TO DO |
Find every line in the records below that contains the word "high", and copy each such line.

* start RECORDS TO USE *

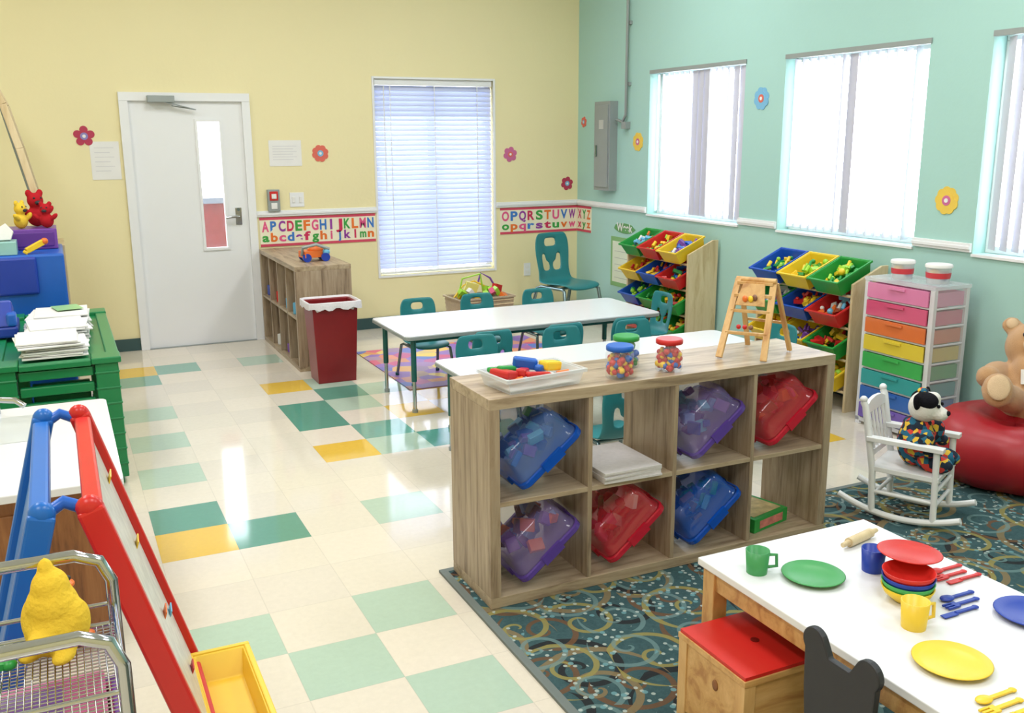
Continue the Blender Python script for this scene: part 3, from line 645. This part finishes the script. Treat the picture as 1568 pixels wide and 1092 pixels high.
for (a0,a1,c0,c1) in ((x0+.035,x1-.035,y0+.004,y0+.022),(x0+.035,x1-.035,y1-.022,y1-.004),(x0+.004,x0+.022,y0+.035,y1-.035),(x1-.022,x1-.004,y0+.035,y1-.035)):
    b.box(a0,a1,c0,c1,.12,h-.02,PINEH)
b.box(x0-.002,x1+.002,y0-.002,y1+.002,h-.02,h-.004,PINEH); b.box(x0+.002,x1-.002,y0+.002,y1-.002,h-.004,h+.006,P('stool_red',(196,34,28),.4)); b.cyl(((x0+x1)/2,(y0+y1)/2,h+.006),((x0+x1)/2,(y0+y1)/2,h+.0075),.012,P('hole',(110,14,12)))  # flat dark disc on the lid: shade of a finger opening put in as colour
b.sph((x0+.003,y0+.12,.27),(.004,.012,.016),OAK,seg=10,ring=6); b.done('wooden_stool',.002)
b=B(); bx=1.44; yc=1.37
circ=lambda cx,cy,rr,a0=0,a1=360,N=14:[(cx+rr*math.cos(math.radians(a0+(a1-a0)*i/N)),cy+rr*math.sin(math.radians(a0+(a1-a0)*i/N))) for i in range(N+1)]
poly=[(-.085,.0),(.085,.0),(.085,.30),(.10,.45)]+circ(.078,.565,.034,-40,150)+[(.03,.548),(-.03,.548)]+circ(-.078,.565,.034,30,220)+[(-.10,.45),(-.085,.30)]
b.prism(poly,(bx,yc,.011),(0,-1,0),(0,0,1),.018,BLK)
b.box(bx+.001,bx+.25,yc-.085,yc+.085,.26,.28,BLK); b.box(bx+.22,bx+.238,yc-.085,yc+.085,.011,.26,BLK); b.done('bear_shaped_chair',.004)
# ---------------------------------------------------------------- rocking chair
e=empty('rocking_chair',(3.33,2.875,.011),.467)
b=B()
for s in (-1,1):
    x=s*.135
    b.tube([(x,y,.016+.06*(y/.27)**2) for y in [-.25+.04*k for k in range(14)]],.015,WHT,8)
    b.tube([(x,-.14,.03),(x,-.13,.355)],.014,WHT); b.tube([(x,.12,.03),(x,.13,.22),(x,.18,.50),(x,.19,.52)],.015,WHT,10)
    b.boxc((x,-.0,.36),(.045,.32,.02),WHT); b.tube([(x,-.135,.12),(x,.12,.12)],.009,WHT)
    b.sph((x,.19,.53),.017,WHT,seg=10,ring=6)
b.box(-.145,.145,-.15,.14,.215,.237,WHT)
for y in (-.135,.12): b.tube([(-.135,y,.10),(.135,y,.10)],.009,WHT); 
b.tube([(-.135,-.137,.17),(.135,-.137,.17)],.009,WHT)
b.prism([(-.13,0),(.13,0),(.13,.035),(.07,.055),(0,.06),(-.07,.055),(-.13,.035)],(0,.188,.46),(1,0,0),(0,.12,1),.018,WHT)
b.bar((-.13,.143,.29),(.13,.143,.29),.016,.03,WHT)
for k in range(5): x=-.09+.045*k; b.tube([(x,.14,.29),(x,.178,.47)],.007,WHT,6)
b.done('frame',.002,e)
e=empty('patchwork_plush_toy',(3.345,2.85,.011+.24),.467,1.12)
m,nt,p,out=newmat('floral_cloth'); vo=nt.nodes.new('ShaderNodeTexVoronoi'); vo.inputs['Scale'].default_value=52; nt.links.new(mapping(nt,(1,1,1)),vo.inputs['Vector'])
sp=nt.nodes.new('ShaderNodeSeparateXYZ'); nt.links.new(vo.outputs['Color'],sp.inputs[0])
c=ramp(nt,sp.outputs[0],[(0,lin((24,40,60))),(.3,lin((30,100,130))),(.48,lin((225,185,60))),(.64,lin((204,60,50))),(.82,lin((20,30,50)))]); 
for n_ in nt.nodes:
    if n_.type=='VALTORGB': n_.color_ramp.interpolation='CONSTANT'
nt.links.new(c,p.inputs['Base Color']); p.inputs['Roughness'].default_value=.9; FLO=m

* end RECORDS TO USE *
* start RECORDS TO USE *

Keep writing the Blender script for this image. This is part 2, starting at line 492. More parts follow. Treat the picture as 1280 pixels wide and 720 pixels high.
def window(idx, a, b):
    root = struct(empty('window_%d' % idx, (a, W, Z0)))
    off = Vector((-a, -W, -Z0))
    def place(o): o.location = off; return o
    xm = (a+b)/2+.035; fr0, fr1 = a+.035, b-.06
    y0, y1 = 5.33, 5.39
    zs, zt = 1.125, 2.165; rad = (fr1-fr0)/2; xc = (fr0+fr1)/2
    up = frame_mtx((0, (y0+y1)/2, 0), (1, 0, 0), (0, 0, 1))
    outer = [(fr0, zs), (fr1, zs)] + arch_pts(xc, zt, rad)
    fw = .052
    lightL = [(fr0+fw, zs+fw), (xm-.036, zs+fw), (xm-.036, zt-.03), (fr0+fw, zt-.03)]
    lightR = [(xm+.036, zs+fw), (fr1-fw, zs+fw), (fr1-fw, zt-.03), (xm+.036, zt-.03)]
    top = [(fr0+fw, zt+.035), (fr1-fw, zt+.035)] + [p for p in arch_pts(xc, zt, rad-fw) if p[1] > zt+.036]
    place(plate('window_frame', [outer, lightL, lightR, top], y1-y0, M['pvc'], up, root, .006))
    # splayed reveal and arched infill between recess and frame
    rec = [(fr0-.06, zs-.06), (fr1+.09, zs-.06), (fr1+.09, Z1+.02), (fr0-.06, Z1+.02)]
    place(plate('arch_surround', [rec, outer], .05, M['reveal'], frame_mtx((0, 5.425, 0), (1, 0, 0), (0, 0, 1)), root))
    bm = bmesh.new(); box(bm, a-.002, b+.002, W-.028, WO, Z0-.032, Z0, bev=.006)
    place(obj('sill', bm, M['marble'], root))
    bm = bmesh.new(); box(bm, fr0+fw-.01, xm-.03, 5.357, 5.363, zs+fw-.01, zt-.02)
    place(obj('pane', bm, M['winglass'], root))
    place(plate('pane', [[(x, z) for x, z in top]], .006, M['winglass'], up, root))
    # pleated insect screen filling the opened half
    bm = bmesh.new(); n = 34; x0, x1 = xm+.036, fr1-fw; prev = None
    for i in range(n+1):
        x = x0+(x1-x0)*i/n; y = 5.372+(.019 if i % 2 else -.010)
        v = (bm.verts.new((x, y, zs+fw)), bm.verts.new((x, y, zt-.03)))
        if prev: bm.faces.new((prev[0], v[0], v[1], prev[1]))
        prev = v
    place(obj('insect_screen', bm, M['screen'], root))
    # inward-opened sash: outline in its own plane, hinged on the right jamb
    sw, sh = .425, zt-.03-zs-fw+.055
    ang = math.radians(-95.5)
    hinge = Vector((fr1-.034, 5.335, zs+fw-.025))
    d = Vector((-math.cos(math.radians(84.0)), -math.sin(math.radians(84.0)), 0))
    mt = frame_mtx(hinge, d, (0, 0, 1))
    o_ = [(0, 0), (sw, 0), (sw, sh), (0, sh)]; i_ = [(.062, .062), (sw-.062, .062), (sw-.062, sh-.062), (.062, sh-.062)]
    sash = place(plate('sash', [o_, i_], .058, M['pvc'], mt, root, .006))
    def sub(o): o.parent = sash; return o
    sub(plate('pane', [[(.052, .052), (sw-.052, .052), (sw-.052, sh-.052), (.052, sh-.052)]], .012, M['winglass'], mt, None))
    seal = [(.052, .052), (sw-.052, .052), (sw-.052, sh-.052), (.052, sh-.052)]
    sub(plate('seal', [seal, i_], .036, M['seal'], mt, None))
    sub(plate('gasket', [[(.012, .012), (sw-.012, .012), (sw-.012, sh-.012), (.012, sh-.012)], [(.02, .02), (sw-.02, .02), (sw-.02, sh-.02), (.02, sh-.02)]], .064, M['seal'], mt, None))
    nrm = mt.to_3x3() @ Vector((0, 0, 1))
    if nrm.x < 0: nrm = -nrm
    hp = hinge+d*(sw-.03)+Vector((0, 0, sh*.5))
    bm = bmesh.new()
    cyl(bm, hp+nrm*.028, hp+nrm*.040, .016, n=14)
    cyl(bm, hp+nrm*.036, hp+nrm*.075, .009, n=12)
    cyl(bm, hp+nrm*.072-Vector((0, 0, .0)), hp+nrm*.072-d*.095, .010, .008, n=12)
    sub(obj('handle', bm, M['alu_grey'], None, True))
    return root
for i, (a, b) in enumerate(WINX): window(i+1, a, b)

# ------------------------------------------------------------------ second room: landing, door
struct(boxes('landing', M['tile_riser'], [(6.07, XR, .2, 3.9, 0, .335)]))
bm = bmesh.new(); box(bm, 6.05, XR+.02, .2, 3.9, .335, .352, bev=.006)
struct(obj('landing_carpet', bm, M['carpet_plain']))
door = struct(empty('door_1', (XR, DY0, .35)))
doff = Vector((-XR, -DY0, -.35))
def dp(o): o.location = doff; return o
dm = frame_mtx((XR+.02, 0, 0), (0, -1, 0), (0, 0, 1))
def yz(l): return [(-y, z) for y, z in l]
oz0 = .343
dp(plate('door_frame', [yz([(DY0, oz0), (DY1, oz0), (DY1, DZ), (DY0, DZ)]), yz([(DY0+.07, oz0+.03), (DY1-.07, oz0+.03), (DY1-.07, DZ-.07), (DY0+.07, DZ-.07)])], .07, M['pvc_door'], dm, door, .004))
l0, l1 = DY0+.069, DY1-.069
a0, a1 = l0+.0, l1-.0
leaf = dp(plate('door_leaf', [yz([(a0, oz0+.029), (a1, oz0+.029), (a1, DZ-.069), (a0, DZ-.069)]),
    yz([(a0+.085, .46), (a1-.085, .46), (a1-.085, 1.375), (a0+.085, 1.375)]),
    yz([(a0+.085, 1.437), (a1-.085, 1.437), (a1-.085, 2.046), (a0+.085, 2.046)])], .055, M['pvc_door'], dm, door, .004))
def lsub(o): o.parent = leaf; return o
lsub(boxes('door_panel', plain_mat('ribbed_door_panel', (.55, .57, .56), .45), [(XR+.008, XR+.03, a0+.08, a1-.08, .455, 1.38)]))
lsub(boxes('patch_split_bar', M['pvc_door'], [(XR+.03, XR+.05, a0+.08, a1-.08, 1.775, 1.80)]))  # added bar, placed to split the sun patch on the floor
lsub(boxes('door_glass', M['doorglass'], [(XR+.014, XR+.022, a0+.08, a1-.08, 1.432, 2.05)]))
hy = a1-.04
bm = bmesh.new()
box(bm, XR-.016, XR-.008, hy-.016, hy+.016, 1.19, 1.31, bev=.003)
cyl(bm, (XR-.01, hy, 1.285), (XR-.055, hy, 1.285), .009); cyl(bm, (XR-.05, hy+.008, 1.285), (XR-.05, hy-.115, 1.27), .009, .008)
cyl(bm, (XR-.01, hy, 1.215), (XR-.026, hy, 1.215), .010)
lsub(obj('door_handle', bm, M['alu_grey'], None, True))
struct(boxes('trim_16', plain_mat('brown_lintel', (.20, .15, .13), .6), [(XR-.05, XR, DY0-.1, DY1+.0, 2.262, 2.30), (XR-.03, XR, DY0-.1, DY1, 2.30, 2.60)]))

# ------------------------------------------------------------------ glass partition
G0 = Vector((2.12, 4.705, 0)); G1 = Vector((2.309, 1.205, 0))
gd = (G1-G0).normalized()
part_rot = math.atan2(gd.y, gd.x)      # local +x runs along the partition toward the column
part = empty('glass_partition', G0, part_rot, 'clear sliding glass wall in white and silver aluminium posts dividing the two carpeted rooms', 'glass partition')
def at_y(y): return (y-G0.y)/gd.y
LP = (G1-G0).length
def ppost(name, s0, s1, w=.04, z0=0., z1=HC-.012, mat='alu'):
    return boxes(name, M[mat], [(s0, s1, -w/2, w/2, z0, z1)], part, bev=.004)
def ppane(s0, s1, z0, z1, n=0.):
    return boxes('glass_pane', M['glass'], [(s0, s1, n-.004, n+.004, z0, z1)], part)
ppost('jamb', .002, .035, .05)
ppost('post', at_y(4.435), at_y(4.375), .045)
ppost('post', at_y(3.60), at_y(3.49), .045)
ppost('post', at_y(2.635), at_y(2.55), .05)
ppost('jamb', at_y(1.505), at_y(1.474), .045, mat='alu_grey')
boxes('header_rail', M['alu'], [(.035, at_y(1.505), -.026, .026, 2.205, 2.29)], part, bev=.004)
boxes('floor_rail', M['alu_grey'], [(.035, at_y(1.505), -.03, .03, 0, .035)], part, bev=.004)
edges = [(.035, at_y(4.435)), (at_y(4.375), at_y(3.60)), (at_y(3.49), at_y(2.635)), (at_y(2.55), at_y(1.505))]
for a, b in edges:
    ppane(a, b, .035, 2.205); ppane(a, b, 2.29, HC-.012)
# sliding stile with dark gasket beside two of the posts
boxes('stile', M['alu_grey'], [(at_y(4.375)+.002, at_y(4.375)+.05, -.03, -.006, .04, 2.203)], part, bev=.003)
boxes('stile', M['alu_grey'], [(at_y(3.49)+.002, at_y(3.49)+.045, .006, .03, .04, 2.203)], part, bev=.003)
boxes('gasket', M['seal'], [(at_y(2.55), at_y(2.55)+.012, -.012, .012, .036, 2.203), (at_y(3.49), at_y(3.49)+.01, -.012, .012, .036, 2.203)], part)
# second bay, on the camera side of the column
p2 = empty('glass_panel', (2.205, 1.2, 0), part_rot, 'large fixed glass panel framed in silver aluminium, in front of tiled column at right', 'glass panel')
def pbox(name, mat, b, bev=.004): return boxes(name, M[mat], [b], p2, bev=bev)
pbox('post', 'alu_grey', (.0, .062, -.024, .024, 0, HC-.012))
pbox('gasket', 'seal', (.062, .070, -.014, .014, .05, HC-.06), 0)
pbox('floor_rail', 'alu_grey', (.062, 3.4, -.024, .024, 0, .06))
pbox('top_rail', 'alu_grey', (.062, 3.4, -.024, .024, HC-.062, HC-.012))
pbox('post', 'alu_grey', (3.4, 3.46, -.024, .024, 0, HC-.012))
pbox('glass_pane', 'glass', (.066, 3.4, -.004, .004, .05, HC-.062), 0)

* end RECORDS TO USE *
* start RECORDS TO USE *

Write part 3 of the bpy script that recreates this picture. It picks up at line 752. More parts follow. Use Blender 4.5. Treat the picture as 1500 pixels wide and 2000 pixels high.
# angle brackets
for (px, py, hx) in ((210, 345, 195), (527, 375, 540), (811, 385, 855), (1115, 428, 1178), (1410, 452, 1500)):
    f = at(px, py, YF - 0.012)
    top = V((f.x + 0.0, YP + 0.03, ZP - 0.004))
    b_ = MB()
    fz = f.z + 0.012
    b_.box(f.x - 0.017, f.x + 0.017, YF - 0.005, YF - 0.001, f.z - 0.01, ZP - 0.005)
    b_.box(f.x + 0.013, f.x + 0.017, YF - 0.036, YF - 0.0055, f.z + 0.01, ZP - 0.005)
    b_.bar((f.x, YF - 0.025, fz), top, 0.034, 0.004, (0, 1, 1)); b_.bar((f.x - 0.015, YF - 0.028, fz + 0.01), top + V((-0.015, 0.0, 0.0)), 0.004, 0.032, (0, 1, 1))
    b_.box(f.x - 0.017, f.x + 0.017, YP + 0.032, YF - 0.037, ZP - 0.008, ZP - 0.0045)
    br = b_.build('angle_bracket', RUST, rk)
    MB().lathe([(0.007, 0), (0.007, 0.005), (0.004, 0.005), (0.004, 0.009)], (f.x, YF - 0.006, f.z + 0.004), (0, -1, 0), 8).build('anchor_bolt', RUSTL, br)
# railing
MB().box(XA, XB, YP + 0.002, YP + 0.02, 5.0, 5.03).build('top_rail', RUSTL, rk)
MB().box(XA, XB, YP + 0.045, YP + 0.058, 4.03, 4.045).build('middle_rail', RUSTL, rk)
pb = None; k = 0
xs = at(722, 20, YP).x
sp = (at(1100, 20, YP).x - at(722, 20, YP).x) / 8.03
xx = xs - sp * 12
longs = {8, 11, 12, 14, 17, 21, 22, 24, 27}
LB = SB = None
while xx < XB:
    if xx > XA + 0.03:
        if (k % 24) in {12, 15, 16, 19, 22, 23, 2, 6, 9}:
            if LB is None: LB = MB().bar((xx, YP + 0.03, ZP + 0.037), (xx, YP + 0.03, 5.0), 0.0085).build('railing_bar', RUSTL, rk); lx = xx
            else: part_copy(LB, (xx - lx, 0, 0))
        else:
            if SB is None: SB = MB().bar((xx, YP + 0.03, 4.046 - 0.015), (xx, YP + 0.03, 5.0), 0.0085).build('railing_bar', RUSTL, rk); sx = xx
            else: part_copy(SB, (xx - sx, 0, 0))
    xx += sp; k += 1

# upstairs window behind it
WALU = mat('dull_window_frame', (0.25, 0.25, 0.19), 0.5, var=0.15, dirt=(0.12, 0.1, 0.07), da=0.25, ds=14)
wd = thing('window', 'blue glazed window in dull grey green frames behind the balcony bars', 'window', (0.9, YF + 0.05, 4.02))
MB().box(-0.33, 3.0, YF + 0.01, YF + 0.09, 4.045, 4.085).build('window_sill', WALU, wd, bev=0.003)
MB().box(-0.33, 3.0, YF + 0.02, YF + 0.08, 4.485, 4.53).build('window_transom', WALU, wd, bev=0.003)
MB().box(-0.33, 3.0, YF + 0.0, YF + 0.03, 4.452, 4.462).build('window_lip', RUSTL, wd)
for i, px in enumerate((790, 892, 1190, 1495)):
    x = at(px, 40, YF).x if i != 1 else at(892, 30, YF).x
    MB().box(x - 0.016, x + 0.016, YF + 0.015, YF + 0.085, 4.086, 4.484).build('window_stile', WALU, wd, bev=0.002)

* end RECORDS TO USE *

EXERCISE RESPONSE |
Continue the Blender Python script for this scene: part 3, from line 645. This part finishes the script. Treat the picture as 1568 pixels wide and 1092 pixels high.
Keep writing the Blender script for this image. This is part 2, starting at line 492. More parts follow. Treat the picture as 1280 pixels wide and 720 pixels high.
Write part 3 of the bpy script that recreates this picture. It picks up at line 752. More parts follow. Use Blender 4.5. Treat the picture as 1500 pixels wide and 2000 pixels high.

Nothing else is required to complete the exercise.